In one respect this sale is of course an outcome of what is called the "busted boom." That is, the sale was made because of the slow and dull condition of the real estate market. Had the rushing sales of two years ago been continued, Mr. Phillips would have come out a big winner. That is all true enough. Yet this sale, disastrous as it is, is in no respect to be looked upon as a reflection of the intrinsic value of the property concerned. A brief history of the affair will show that this is the correct view to take.
J. S. Phillips, whose interest in the land was sold to satisfy the mortgage, came to this county from Northern California about 1882. He did not have a large capital to back him, but he is a man of prodigious energy. He plunged in very deep in speculation on the Puente ranch, where he bought a large tract of fine land. He built a ditch from the mouth of the San Gabriel caƱon, several miles long, and all cemented. He constructed a great reservoir and piped the water from this to a townsite which he named Covina, and to his lands. The sale of lots and of farm tracts was rapid, and soon Covina became quite a town. It is a very promising community today, with a large area of fine bearing orchards all around it. About 1885 he sold a large slice of his lands to some one who pretended to represent large capital in Chicago, and had that sale been fully consummated, Mr. Phillips would be a rich man today. But it fell through after much delay, and that crippled him. Then he got into a long and vexatious dispute with other interests about the water he took out of the San Gabriel, which cost him a great deal of money and delayed the sale of his lands.
In the meantime, Mr. Phillips had other irons in the fire. He had been a miner, and had big interests in holes in the ground up North, in some of the mountain counties. These were of the nature of the horseleech's daughters, and kept up a loud and prolonged cry, the burden of which was, "Give! Give!" To get money for his mines Mr.

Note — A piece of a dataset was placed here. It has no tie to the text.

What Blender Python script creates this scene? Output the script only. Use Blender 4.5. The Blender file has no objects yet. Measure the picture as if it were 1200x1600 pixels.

Phillips is reported to have sold a great deal of land at reasonable prices, getting very little down. In some cases, it is said he got not a dollar cash. He gave contracts and then hypothecated the paper to get money for his mining schemes. This prevented him from paying up on his lands, and at the time tied him up in a very bad way, preventing him from turning around in the present slow state of the market, and thus all he had went by the board.
Mr. Phillips deserved a better fate; he is a man of great energy, and had matters gone smoothly with him he would at once have developed in a very marked manner a delightful bit of this section, and made himself a very rich man. The moral of it all is that he segregated from the original mass a more extended portion than he was able to masticate. He is not alone in this matter, but has companions in misery. But the comfort derivable from this fuel is rather cold in its nature.3

References:

1 Newspapers.com.
2 Pflueger, D. H. 1964. Covina: Sunflowers, Citrus, Subdivisions. Castle Press, Pasadena, California, 372pp.
3 California Digital Newspaper Collection, U.C. Riverside Center for Bibliographical Studies and Research.